Woke political dialogue
Showrunner Todd Helbing has discussed incorporating contrasts between conservative small-town views and liberal big-city viewpoints. Season 3 antagonist Bruno Mannheim critiques Superman's protection priorities, highlighting neglect of poor Black neighborhoods like Hob's Bay and raising questions of privilege in who receives help. These elements appear in specific episodes rather than as repeated lectures; most dialogue stays personal, familial, or classic hero-villain.
Identity-driven story themes
The recurring teen character Sarah Cushing has an explicit bisexual storyline involving same-sex attraction that plays out across relationship drama with Jordan Kent. The Mannheim arc in season 3 uses racial and class community neglect as part of the villain's motivation and a point of confrontation with the hero. Core seasons center on Kent family parenting pressures, powers inheritance, secret identity stress, illness, and standard threats rather than identity as the primary narrative driver.
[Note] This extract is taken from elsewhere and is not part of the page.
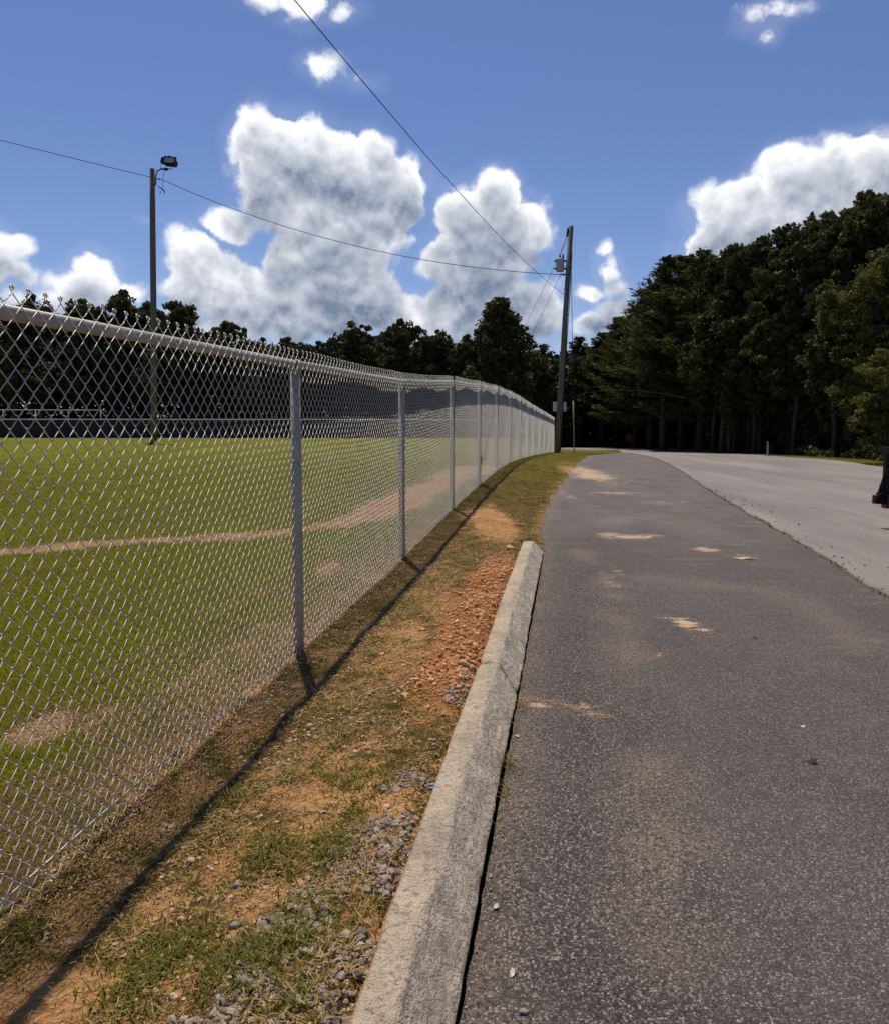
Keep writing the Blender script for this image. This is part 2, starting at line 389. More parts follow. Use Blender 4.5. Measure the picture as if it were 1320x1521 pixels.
def asphalt(name, dark):
    m, t, b = material(name, .82, 0, .35); P = t.coord()
    big, mid, fine = t.noise(P, .45, 5, .6), t.noise(P, 4, 5, .6), t.noise(P, 55, 4, .7)
    Pw = t.v('ADD', P, t.v('SCALE', t.noise(P, 60, 2, .5, 0, 1), sc=.006))
    vn_ = t.n.new('ShaderNodeTexVoronoi'); t.put(vn_.inputs['Vector'], Pw); vn_.inputs['Scale'].default_value = 122
    rnd = t.sep(vn_.outputs['Color'])
    v2 = t.n.new('ShaderNodeTexVoronoi'); t.put(v2.inputs['Vector'], Pw); v2.inputs['Scale'].default_value = 230
    rnd2 = t.sep(v2.outputs['Color'])
    if dark:
        c = t.mix(t.mapr(mid, .3, .7), (.014,.0115,.0105), (.042,.032,.029))
        c = t.mix(t.mapr(big, .35, .65, 0, .4), c, (.056,.048,.043))
        chip = t.m('MULTIPLY', t.mapr(rnd[0], .30, .38), t.mapr(vn_.outputs['Distance'], .62, .46))
        cc_ = t.mix(t.m('POWER', rnd[1], 1.7), (.042,.034,.030), (.34,.275,.235))
        c = t.mix(chip, c, cc_)
        chip2 = t.m('MULTIPLY', t.mapr(rnd2[0], .6, .66), t.mapr(v2.outputs['Distance'], .5, .3))
        c = t.mix(chip2, c, t.mix(rnd2[1], (.07,.06,.06), (.26,.24,.22)))
        pit = t.m('MULTIPLY', t.mapr(rnd[2], .75, .8), t.mapr(vn_.outputs['Distance'], .5, .3))
        c = t.mix(t.m('MULTIPLY', pit, .8), c, (.012,.011,.012))
    else:
        sm = t.noise(t.v('MULTIPLY', P, (1, .22, 1)), .55, 5, .62)
        c = t.mix(t.mapr(sm, .38, .62), (.135,.118,.104), (.265,.230,.200))
        c = t.mix(t.mapr(t.noise(t.v('MULTIPLY', P, (2.2, .35, 1)), 1.1, 5, .65), .48, .72, 0, .8), c, (.125,.113,.104))
        c = t.mix(t.mapr(mid, .3, .7, 0, .35), c, (.20,.18,.165))
        c = t.mix(t.m('MULTIPLY', t.mapr(rnd[0], .6, .7), .6), c, t.mix(rnd[1], (.09,.085,.08), (.36,.34,.32)))
        c = t.mix(t.mapr(t.noise(P, 9, 3, .5), .68, .72, 0, .6), c, (.10,.09,.085))
    old = t.attr('worn'); wn = t.mix(t.mapr(t.noise(t.v('MULTIPLY', P, (1.2, .5, 1)), 1.4, 6, .65), .3, .7), (.105,.092,.085), (.20,.178,.16))
    wn = t.mix(t.m('MULTIPLY', t.mapr(fine, .35, .65), .5), wn, (.075,.066,.062))
    c = t.mix(t.m('MULTIPLY', old, .66), c, wn)
    sk_ = t.mapr(t.noise(t.v('MULTIPLY', P, (.8, 3.2, 1)), 1.3, 6, .7), .54, .70)
    c = t.mix(t.m('MULTIPLY', t.m('MULTIPLY', sk_, old), t.mapr(fine, .3, .6, .2, .75)), c, (.30,.235,.175))
    du = t.m('ADD', t.attr('clay'), t.m('ADD', t.m('MULTIPLY', t.m('SUBTRACT', t.noise(P, 60, 5, .75), .5), 1.6), t.m('MULTIPLY', t.m('SUBTRACT', t.noise(t.v('MULTIPLY', P, (1, 2.5, 1)), 7, 5, .7), .5), 2.6)))
    dusty = t.m('MULTIPLY', t.mapr(du, .38, .8), t.mapr(t.attr('clay'), .02, .12))
    c = t.mix(dusty, c, t.mix(t.mapr(mid, .35, .65), (.50,.30,.17), (.56,.42,.29)))
    wet = t.m('MULTIPLY', t.attr('dust'), t.mapr(fine, .42, .60)); c = t.mix(t.m('MULTIPLY', wet, .75), c, (.27,.195,.135))
    ck = t.mapr(t.m('ADD', t.attr('crack'), t.m('MULTIPLY', t.m('SUBTRACT', fine, .5), .5)), .45, .6)
    c = t.mix(ck, c, (.035,.032,.02))
    t.put(b.inputs['Base Color'], c)
    h = t.m('ADD', t.m('MULTIPLY', t.m('SUBTRACT', 1, vn_.outputs['Distance']), .9), t.m('MULTIPLY', rnd[2], .5)); h = t.m('ADD', h, t.m('MULTIPLY', fine, .8))
    t.put(b.inputs['Normal'], t.bump(h, 1 if dark else .5, .006))
    return m
M['pad'] = asphalt('dark_asphalt', True); M['road'] = asphalt('worn_pale_asphalt', False)
def concrete():
    m, t, b = material('kerb_concrete', .9, 0, .2); P = t.coord()
    n1, n2, n3 = t.noise(P, 6, 6, .65), t.noise(P, 45, 6, .7), t.noise(P, 160, 3, .6)
    stn = t.noise(t.v('MULTIPLY', P, (2, 1, 5)), 7, 6, .72, 1.2)
    c = t.mix(t.mapr(n1, .3, .7), (.48,.385,.275), (.64,.52,.38))
    c = t.mix(t.mapr(n2, .52, .64, 0, .75), c, (.17,.145,.12))
    c = t.mix(t.mapr(n3, .6, .7, 0, .8), c, (.10,.09,.08))
    c = t.mix(t.mapr(t.noise(t.v('MULTIPLY', P, (1, .6, 1)), 4.5, 6, .7), .48, .68, 0, .6), c, (.22,.185,.15))
    fm = t.attr('face')
    c2 = t.mix(t.mapr(stn, .40, .66), (.74,.62,.48), (.32,.265,.21))
    c2 = t.mix(t.mapr(n1, .45, .7, 0, .6), c2, (.25,.21,.17)); c2 = t.mix(t.mapr(n2, .47, .62, 0, .55), c2, (.16,.135,.11))
    c2 = t.mix(t.mapr(n3, .55, .68, 0, .5), c2, (.60,.54,.46))
    c = t.mix(t.m('MULTIPLY', fm, .85), c, c2)
    c = t.mix(t.m('MULTIPLY', t.attr('edge'), t.mapr(n1, .3, .6)), c, (.42,.22,.09))
    t.put(b.inputs['Base Color'], c)
    t.put(b.inputs['Normal'], t.bump(t.m('ADD', t.m('MULTIPLY', t.noise(P, 22, 4, .6), 1.4), t.m('ADD', n2, t.m('MULTIPLY', n3, .6))), 1, .016))
    return m
M['kerb'] = concrete()
def stonemat(name, a, b_):
    m, t, b = material(name, .85, 0, .25); P = t.coord()
    c = t.mix(t.attr('tint'), a, b_); c = t.mix(t.mapr(t.noise(P, 120, 4, .6), .35, .65, 0, .5), c, t.mix(.6, c, (.1,.09,.08)))
    t.put(b.inputs['Base Color'], c); t.put(b.inputs['Normal'], t.bump(t.noise(P, 160, 3, .6), .5, .003)); return m
M['gravel'] = stonemat('grey_crushed_gravel', (.13,.10,.082), (.42,.33,.26))
M['pebble'] = stonemat('tan_pebbles', (.36,.21,.12), (.62,.46,.31))
M['clod'] = stonemat('red_clay_clods', (.40,.16,.055), (.78,.40,.16))
M['stone'] = simple('field_stone', (.42,.34,.25), .9, 0, .25, 30, .003)
M['ystone'] = simple('yellowish_stone', (.52,.32,.13), .9, 0, .25, 30, .003)
M['gstone'] = simple('grey_stone', (.25,.235,.22), .9, 0, .25, 40, .003)

# ------------------------------------------------------------------ ground, asphalt, road
def spaced(lo, hi, a, b, st, k=1.10, mx=40):
    v = list(np.arange(a, b+1e-6, st)); s_ = st
    while v[-1] < hi: s_ = min(s_*k, mx); v.append(v[-1]+s_)
    s_ = st
    while v[0] > lo: s_ = min(s_*k, mx); v.insert(0, v[0]-s_)
    return np.array(v)
gx = spaced(-500, 500, -2.9, 1.35, .03); gy = spaced(-60, 690, 1.2, 10, .035, 1.035)
X, Y = np.meshgrid(gx, gy)
def seg_dist(x, y, pts):
    d = np.full(np.shape(x), 1e9)
    for (ax, ay), (bx, by) in zip(pts[:-1], pts[1:]):
        vx, vy = bx-ax, by-ay; u = np.clip(((x-ax)*vx+(y-ay)*vy)/(vx*vx+vy*vy), 0, 1)
        d = np.minimum(d, np.hypot(x-ax-u*vx, y-ay-u*vy))
    return d
TRACK = [tuple(hit(*p)[:2]) for p in [(-120,828),(0,820),(100,812),(200,804),(330,797),(430,790),(500,778),(560,762),(620,735),(680,708),(712,694)]]
PATCHES = [(60,1085,.16,.26,.9),(150,1068,.12,.3,.55),(120,1180,.3,.25,.35),(30,1290,.2,.3,.5),(490,845,.14,.4,.8),(390,980,.3,.5,.45),(235,1160,.3,.3,.35),(262,1455,.07,.10,1),(350,1370,.08,.12,.9),
           (470,1180,.10,.16,.95),(560,1215,.09,.10,.9),(450,1235,.1,.1,.8),(330,1290,.1,.14,.7),(400,1330,.09,.12,.8),(60,1490,.4,.2,.7),(150,1440,.2,.2,.4),(540,1100,.12,.2,.6),(600,960,.22,.9,.62),(660,900,.2,.9,.62),
           (735,780,.35,1.6,.95),(700,765,.25,1.2,.6),(560,930,.2,.5,.4),(650,880,.25,.7,.5),(490,1110,.12,.3,.45),(300,1180,.12,.2,.5),(230,1240,.2,.2,.4),(860,706,.5,2.5,.9),(870,700,.9,3,.5),(800,690,.3,2,.3)]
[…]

Western institutional / cultural critique
Corporate and criminal antagonists including Morgan Edge, Bruno Mannheim's Intergang operations, and Lex Luthor are shown threatening small-town economies, families, and local control in ways that echo classic Superman stories. The Mannheim perspective adds framing around neglected poor Black urban areas and uneven protection. Small-town life and family structures are largely portrayed positively against these external pressures. No sustained modern activist reframing of patriarchy, traditional norms, Christianity, or core Western institutions appears.
Woke character or canon changes
Core portrayals of Superman, Lois, and their marriage and fatherhood stay close to traditional depictions with added emphasis on working-parent realities. The show did not adapt the recent comic storyline making Jonathan Kent bisexual for either television son. Early development included reported resistance to diversity-driven changes such as race-swapping the Kent parents. Supporting reinterpretations fit a modern small-town setting without major ideological alterations to established canon icons or historical figures.
Anti-woke backlash and complaints
Some online conservative and fandom commentary describes the series as a refreshing, more traditional family Superman story with lighter identity focus than peer Arrowverse or CW titles. Occasional notes flag the bisexual supporting character or Mannheim dialogue as identity-tinged. No widespread campaigns, major media framing as activist propaganda, or large audience rejection treating it as pushing woke or DEI content. Pre-production diversity disputes came primarily from the left side demanding more representation.
Creator track record context
Co-creator Greg Berlanti has a strong documented pattern of advocating for and centering prominent LGBTQ+ representation across multiple Arrowverse projects. Co-creator and showrunner Todd Helbing brings extensive experience in the same Berlanti/CW genre space and has publicly referenced including political contrasts such as small-town conservative versus big-city liberal views. Other writers include credits on political drama projects and standard genre work without dominant personal activist profiles. The Berlanti association elevates the overall creative context above many non-Berlanti genre productions.